STATED EXERCISE: In the lines below, find the one that contains "return np.where(g.random(len(s_)) <" and write it out exactly, along with every line that follows it.

-- Start --

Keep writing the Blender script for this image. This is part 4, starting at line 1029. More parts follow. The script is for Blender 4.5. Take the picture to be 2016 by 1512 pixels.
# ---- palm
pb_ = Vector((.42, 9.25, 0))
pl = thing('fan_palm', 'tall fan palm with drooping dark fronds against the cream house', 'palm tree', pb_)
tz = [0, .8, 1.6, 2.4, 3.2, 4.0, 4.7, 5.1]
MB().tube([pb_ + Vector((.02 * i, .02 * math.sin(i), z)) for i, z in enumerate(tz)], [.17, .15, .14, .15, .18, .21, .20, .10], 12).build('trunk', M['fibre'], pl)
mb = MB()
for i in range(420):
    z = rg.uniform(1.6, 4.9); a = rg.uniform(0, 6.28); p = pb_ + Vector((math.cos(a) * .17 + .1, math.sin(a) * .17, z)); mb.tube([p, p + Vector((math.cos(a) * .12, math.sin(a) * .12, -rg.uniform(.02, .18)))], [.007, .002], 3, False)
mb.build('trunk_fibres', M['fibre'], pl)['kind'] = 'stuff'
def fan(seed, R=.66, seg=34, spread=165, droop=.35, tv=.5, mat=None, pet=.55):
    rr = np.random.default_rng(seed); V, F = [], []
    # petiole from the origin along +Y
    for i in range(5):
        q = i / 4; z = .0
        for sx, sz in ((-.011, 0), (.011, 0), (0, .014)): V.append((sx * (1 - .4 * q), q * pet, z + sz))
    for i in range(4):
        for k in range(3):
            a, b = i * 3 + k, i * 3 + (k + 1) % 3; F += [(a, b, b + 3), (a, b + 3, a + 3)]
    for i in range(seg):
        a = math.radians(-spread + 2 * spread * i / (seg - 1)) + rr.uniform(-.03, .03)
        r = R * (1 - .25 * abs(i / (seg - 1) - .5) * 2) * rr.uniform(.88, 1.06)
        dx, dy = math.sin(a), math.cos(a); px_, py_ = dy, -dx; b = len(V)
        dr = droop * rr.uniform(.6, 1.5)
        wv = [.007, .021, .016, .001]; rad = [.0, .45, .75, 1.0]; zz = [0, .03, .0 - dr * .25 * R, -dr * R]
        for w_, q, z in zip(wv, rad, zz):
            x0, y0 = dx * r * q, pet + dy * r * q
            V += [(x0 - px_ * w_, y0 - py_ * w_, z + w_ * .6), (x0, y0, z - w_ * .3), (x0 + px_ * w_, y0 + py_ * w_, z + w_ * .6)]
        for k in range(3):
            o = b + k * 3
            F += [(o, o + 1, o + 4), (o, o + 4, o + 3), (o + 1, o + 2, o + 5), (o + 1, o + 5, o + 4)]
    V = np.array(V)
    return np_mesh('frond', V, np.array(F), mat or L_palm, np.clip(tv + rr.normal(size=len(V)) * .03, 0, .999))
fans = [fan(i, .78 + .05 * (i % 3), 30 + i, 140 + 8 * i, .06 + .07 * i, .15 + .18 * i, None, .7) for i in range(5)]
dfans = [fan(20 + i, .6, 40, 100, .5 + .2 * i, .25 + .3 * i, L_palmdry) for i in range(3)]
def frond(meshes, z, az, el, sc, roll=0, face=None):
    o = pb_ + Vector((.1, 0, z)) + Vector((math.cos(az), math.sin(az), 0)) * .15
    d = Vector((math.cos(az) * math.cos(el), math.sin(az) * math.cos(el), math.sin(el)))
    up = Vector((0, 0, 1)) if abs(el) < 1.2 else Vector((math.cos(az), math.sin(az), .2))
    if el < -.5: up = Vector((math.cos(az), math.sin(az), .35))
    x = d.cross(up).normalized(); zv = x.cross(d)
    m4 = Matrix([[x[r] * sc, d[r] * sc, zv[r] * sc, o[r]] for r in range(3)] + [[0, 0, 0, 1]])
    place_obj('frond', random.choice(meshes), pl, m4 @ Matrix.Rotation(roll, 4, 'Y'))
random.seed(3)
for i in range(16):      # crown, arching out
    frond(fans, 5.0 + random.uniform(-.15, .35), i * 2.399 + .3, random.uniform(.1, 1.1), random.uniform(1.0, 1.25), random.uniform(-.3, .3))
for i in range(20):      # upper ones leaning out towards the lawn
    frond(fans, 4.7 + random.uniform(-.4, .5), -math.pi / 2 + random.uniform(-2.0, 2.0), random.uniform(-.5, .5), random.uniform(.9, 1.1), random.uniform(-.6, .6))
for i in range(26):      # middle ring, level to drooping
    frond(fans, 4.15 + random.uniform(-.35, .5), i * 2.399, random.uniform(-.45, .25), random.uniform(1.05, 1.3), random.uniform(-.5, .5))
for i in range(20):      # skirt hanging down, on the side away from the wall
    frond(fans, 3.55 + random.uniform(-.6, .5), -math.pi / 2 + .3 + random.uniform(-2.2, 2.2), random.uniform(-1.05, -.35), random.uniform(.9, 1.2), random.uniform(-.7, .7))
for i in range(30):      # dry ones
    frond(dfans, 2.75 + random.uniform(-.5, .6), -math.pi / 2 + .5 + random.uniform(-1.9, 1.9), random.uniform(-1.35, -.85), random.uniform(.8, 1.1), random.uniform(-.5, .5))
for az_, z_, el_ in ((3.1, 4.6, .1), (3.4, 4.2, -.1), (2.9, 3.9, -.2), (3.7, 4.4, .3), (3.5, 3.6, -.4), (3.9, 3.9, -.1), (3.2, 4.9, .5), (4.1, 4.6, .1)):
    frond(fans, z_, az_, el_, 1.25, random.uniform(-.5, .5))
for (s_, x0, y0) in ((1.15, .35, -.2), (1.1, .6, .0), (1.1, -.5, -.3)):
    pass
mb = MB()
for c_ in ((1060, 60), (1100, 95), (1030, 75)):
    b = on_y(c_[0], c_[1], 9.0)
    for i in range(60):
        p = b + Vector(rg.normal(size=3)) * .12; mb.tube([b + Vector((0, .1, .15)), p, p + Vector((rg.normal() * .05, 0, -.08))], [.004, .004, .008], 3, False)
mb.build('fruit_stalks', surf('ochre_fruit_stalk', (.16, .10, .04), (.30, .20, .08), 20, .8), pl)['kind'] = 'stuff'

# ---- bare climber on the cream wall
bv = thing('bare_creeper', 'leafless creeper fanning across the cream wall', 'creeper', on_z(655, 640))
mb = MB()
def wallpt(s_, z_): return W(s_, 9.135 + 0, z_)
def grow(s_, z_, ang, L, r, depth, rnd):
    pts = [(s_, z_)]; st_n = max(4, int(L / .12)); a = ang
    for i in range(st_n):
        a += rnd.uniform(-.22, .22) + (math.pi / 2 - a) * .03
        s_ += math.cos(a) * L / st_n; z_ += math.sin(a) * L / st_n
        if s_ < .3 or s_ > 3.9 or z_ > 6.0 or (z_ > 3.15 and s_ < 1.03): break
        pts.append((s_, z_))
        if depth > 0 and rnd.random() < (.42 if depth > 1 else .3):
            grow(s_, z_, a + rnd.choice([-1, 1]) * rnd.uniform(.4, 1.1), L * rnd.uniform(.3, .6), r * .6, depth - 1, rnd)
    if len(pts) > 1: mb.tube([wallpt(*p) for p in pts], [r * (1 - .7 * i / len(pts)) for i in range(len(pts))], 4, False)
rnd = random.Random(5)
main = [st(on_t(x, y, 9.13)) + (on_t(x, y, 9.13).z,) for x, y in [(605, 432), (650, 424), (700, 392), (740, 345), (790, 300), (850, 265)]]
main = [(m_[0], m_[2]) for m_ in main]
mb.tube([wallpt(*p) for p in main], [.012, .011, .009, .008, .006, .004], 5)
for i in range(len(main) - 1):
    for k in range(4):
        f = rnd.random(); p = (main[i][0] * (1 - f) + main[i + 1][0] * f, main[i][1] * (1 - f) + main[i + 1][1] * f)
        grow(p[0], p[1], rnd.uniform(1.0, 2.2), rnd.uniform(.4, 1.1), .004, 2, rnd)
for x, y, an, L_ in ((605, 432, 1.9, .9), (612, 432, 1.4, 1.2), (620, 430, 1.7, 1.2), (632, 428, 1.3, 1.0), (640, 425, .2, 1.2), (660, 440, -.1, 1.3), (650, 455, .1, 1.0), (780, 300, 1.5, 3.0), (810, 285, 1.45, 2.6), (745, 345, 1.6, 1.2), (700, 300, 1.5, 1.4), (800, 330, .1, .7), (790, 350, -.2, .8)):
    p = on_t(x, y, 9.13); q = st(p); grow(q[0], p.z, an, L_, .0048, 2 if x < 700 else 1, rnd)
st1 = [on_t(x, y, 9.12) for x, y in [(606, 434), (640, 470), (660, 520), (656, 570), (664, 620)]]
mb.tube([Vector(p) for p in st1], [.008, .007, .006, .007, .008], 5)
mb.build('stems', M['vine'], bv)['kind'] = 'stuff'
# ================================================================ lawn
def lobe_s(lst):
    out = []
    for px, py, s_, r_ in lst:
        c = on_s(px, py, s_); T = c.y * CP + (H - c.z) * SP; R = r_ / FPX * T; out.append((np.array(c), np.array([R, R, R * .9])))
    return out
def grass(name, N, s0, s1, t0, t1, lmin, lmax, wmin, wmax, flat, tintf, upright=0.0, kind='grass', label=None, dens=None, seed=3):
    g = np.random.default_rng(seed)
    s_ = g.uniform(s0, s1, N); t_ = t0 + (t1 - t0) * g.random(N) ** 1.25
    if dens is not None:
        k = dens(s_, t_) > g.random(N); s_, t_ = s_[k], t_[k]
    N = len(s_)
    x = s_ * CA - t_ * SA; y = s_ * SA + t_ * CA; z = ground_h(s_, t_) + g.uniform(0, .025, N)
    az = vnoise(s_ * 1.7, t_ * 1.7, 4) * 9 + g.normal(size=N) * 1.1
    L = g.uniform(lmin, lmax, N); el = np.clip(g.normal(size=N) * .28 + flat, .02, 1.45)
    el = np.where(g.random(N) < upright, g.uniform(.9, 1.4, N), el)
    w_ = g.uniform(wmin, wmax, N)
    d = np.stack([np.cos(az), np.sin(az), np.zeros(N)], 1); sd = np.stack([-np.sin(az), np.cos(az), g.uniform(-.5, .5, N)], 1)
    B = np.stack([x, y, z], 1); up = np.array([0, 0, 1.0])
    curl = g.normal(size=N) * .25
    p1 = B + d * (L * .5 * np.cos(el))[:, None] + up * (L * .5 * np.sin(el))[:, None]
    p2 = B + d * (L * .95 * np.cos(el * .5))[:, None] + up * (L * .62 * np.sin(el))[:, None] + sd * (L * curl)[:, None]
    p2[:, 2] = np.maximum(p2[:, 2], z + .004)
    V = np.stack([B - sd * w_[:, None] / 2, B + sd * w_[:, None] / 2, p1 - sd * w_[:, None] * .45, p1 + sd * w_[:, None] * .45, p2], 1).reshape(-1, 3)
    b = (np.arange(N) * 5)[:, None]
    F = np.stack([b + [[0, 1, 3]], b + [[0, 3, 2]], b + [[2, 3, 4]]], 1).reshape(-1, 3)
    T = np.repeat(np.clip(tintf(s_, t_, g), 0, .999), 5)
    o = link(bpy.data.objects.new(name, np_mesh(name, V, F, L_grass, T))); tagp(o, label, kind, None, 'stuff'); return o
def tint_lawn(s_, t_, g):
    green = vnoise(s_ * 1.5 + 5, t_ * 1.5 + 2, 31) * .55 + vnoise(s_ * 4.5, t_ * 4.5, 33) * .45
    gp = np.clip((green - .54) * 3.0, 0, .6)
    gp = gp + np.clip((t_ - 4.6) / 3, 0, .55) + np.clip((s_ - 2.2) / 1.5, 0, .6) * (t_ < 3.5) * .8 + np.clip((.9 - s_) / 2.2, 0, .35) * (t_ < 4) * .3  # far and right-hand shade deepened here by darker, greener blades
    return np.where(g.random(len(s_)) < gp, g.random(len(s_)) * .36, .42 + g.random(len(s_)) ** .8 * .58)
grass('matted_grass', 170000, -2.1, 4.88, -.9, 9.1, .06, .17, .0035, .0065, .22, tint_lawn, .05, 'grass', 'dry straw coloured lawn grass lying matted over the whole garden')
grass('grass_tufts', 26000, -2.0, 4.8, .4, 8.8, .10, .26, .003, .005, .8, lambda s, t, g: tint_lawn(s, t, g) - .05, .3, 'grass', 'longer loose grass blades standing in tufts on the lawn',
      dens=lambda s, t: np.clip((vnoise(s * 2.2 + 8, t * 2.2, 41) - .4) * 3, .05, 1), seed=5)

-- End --

THE ANSWER:
    return np.where(g.random(len(s_)) < gp, g.random(len(s_)) * .36, .42 + g.random(len(s_)) ** .8 * .58)
grass('matted_grass', 170000, -2.1, 4.88, -.9, 9.1, .06, .17, .0035, .0065, .22, tint_lawn, .05, 'grass', 'dry straw coloured lawn grass lying matted over the whole garden')
grass('grass_tufts', 26000, -2.0, 4.8, .4, 8.8, .10, .26, .003, .005, .8, lambda s, t, g: tint_lawn(s, t, g) - .05, .3, 'grass', 'longer loose grass blades standing in tufts on the lawn',
      dens=lambda s, t: np.clip((vnoise(s * 2.2 + 8, t * 2.2, 41) - .4) * 3, .05, 1), seed=5)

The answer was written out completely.